■ **Written instruction**
Extract from the listing each line in which the word "objects" appears.

## start Data segment

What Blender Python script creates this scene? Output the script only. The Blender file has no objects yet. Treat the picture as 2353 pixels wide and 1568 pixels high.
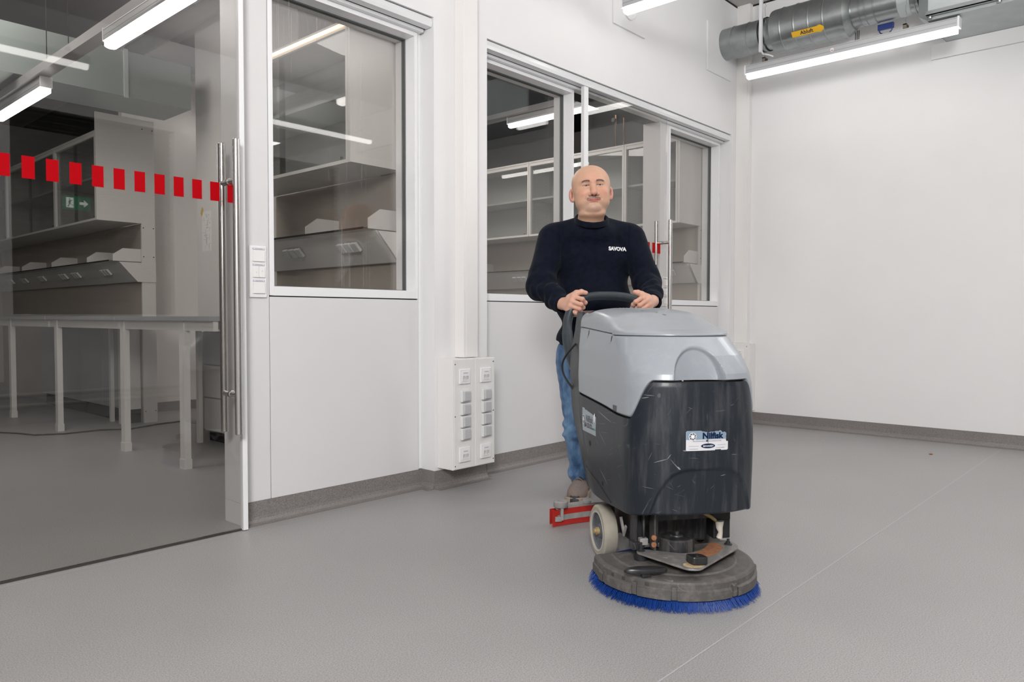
import bpy, bmesh, math, random
import numpy as np
from mathutils import Vector, Matrix, noise as mnoise
from mathutils.bvhtree import BVHTree
random.seed(7)
S = bpy.context.scene
COL = S.collection
PI = math.pi
# ---------------------------------------------------------------- camera
CAMZ = .93
FW = Vector((.741795017, .669871612, -.0318147298))
RT = Vector((.670232854, -.742150276, .00094263944))
UP = Vector((.022979863, .0220225225, .999493339))
cd = bpy.data.cameras.new('camera'); cam = bpy.data.objects.new('camera', cd); COL.objects.link(cam)
cd.sensor_width = 36; cd.lens = 1738.5165 / 2353 * 36; cd.clip_start = .05
M = Matrix((RT, UP, -FW)).transposed().to_4x4(); M.translation = Vector((0, 0, CAMZ)); cam.matrix_world = M
S.camera = cam
# ---------------------------------------------------------------- world, view, big lights
wd = bpy.data.worlds.new('world'); S.world = wd; wd.use_nodes = True
wd.node_tree.nodes['Background'].inputs[0].default_value = (.6, .65, .75, 1)
wd.node_tree.nodes['Background'].inputs[1].default_value = .05
S.view_settings.view_transform = 'Standard'; S.view_settings.look = 'None'
S.view_settings.exposure = 0.09; S.view_settings.gamma = 1; S.view_settings.use_curve_mapping = False
def area(name, loc, target, size, power, col=(1, 1, 1), sy=None):
    l = bpy.data.lights.new(name, 'AREA'); l.energy = power; l.color = col
    l.shape = 'RECTANGLE'; l.size = size; l.size_y = sy or size
    o = bpy.data.objects.new(name, l); COL.objects.link(o); o.location = loc
    o.rotation_euler = (Vector(target) - Vector(loc)).to_track_quat('-Z', 'Y').to_euler(); return o
area('photo_softbox', (-1.5, -.95, 2.6), (3.4, 1.5, .9), 1.0, 185, (1, .985, .98))
area('photo_softbox_right', (5.4, .55, 2.5), (2.6, 1.4, .9), .8, 11, (.97, .98, 1))
area('photo_bounce', (4.0, -.1, 3.0), (4.0, 0, 3.63), 2.2, 80, (1, .995, 1))
area('lab_fill', (1.0, 5.2, 3.25), (1.2, 6.0, 0), 1.6, 36, (1, .955, .91))  # added fill light without a fitting, brightens the lab
area('lab_fill_right', (4.4, 5.0, 3.0), (4.8, 4.6, 0), 1.2, 34, (1, .955, .91))  # second added fill, for the right part of the lab
# ---------------------------------------------------------------- materials
MATS = {}
def mat(name, col, rough=.5, metal=0, spec=.5, noise=0, nscale=30, bump=0, bscale=200, emit=0, coat=0, sub=0, sheen=0, aniso=0):
    if name in MATS: return MATS[name]
    m = bpy.data.materials.new(name); m.use_nodes = True; nt = m.node_tree; b = nt.nodes['Principled BSDF']
    I = b.inputs; I['Base Color'].default_value = (*col, 1); I['Roughness'].default_value = rough
    I['Metallic'].default_value = metal; I['Specular IOR Level'].default_value = spec
    I['Coat Weight'].default_value = coat; I['Sheen Weight'].default_value = sheen; I['Anisotropic'].default_value = aniso
    if sub: I['Subsurface Weight'].default_value = sub; I['Subsurface Radius'].default_value = (.01, .004, .002); I['Subsurface Scale'].default_value = 1
    if emit: I['Emission Color'].default_value = (*col, 1); I['Emission Strength'].default_value = emit
    if noise or bump:
        tc = nt.nodes.new('ShaderNodeTexCoord')
    if noise:
        n = nt.nodes.new('ShaderNodeTexNoise'); n.inputs['Scale'].default_value = nscale; n.inputs['Detail'].default_value = 5
        nt.links.new(tc.outputs['Object'], n.inputs['Vector'])
        r = nt.nodes.new('ShaderNodeMapRange'); r.inputs[1].default_value = .3; r.inputs[2].default_value = .7
        r.inputs[3].default_value = 1 - noise; r.inputs[4].default_value = 1 + noise
        nt.links.new(n.outputs[0], r.inputs[0])
        v = nt.nodes.new('ShaderNodeVectorMath'); v.operation = 'SCALE'; v.inputs[0].default_value = col
        nt.links.new(r.outputs[0], v.inputs['Scale']); nt.links.new(v.outputs[0], I['Base Color'])
    if bump:
        n2 = nt.nodes.new('ShaderNodeTexNoise'); n2.inputs['Scale'].default_value = bscale; n2.inputs['Detail'].default_value = 4
        nt.links.new(tc.outputs['Object'], n2.inputs['Vector'])
        bp = nt.nodes.new('ShaderNodeBump'); bp.inputs['Strength'].default_value = bump; bp.inputs['Distance'].default_value = .002
        nt.links.new(n2.outputs[0], bp.inputs['Height']); nt.links.new(bp.outputs[0], I['Normal'])
    MATS[name] = m; return m
def nd(m, t, **k):
    n = m.node_tree.nodes.new(t)
    for a, b in k.items(): setattr(n, a, b)
    return n
def lk(m, a, b): m.node_tree.links.new(a, b)

WALL = mat('wall_paint', (.78, .777, .778), .55, noise=.012, nscale=3, bump=.05, bscale=350)
PANEL = mat('panel_white', (.69, .685, .685), .38, noise=.008, nscale=5)
FRAME = mat('frame_white', (.82, .82, .83), .3)
BOXW = mat('service_box_white', (.80, .785, .765), .35)
SEAM = mat('shadow_gap', (.015, .013, .013), .8)
PLASTIC = mat('switch_plastic', (.84, .83, .82), .3)
SOCK = mat('socket_grey', (.50, .51, .51), .4)
SOCKL = mat('socket_light_grey', (.70, .71, .71), .4)
STEEL = mat('brushed_steel', (.62, .60, .58), .22, 1, noise=.05, nscale=200)
GALV = mat('galvanised_steel', (.36, .385, .385), .32, 1, noise=.10, nscale=14, bump=.15, bscale=25)
GALVD = mat('galvanised_sheet_dull', (.46, .50, .50), .45, .5, noise=.06, nscale=8)
LAMPH = mat('lamp_housing_grey', (.50, .51, .52), .4, .2)
ALU = mat('aluminium_profile', (.78, .79, .80), .35, .2)
BLACK = mat('black_rubber', (.012, .012, .013), .6)
CEIL = mat('ceiling_board', (.52, .50, .49), .7, noise=.02, nscale=4)
CEILD = mat('lab_ceiling_concrete', (.13, .12, .115), .8, noise=.1, nscale=3)
LABW = mat('lab_wall_paint', (.62, .60, .58), .6, noise=.02, nscale=3)
LABC = mat('lab_cabinet_white', (.66, .65, .63), .4, noise=.01, nscale=6)
LABG = mat('lab_back_panel_shaded', (.40, .36, .32), .5, noise=.03, nscale=5)  # brown tone holds the shade under the cabinets
LABD = mat('lab_door_grey', (.33, .34, .34), .35)
TABLE = mat('table_top_grey', (.30, .31, .32), .4)
LAMPM = mat('lamp_diffuser', (1, .98, .955), .4, emit=5.5)
LAMPL = mat('lab_lamp_diffuser', (1, .965, .92), .4, emit=11)
LAMPW = mat('warm_strip_light', (1, .80, .58), .4, emit=1.3)
YEL = mat('yellow_label', (.85, .48, .02), .5)
RED = mat('red_marking_film', (.40, .0, .004), .5, spec=.08)
INK = mat('dark_ink', (.03, .03, .05), .5)
NAVYT = mat('navy_print', (.003, .014, .048), .6, spec=.15)
WHITE = mat('white_print', (.80, .80, .82), .4)

def glass_mat(name, tint, gloss=1.0):
    m = bpy.data.materials.new(name); m.use_nodes = True; nt = m.node_tree; nt.nodes.clear()
    out = nd(m, 'ShaderNodeOutputMaterial'); tr = nd(m, 'ShaderNodeBsdfTransparent'); gl = nd(m, 'ShaderNodeBsdfGlossy')
    tr.inputs[0].default_value = (*tint, 1); gl.inputs['Roughness'].default_value = 0.0
    ge = nd(m, 'ShaderNodeNewGeometry'); dp = nd(m, 'ShaderNodeVectorMath', operation='DOT_PRODUCT')
    lk(m, ge.outputs['Normal'], dp.inputs[0]); lk(m, ge.outputs['Incoming'], dp.inputs[1])
    ab = nd(m, 'ShaderNodeMath', operation='ABSOLUTE'); lk(m, dp.outputs['Value'], ab.inputs[0])
    su = nd(m, 'ShaderNodeMath', operation='SUBTRACT'); su.inputs[0].default_value = 1; lk(m, ab.outputs[0], su.inputs[1])
    pw = nd(m, 'ShaderNodeMath', operation='POWER'); lk(m, su.outputs[0], pw.inputs[0]); pw.inputs[1].default_value = 5
    ma = nd(m, 'ShaderNodeMath', operation='MULTIPLY_ADD'); lk(m, pw.outputs[0], ma.inputs[0]); ma.inputs[1].default_value = .95 * gloss; ma.inputs[2].default_value = .05 * gloss
    mx = nd(m, 'ShaderNodeMixShader'); lk(m, ma.outputs[0], mx.inputs[0]); lk(m, tr.outputs[0], mx.inputs[1]); lk(m, gl.outputs[0], mx.inputs[2])
    lk(m, mx.outputs[0], out.inputs[0]); MATS[name] = m; return m
GLASS = glass_mat('clear_glass', (.915, .908, .898), 1.15)
CABGL = glass_mat('cabinet_glass', (.86, .87, .87), 1.0)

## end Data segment

■ **The output**
What Blender Python script creates this scene? Output the script only. The Blender file has no objects yet. Treat the picture as 2353 pixels wide and 1568 pixels high.
cd = bpy.data.cameras.new('camera'); cam = bpy.data.objects.new('camera', cd); COL.objects.link(cam)
    o = bpy.data.objects.new(name, l); COL.objects.link(o); o.location = loc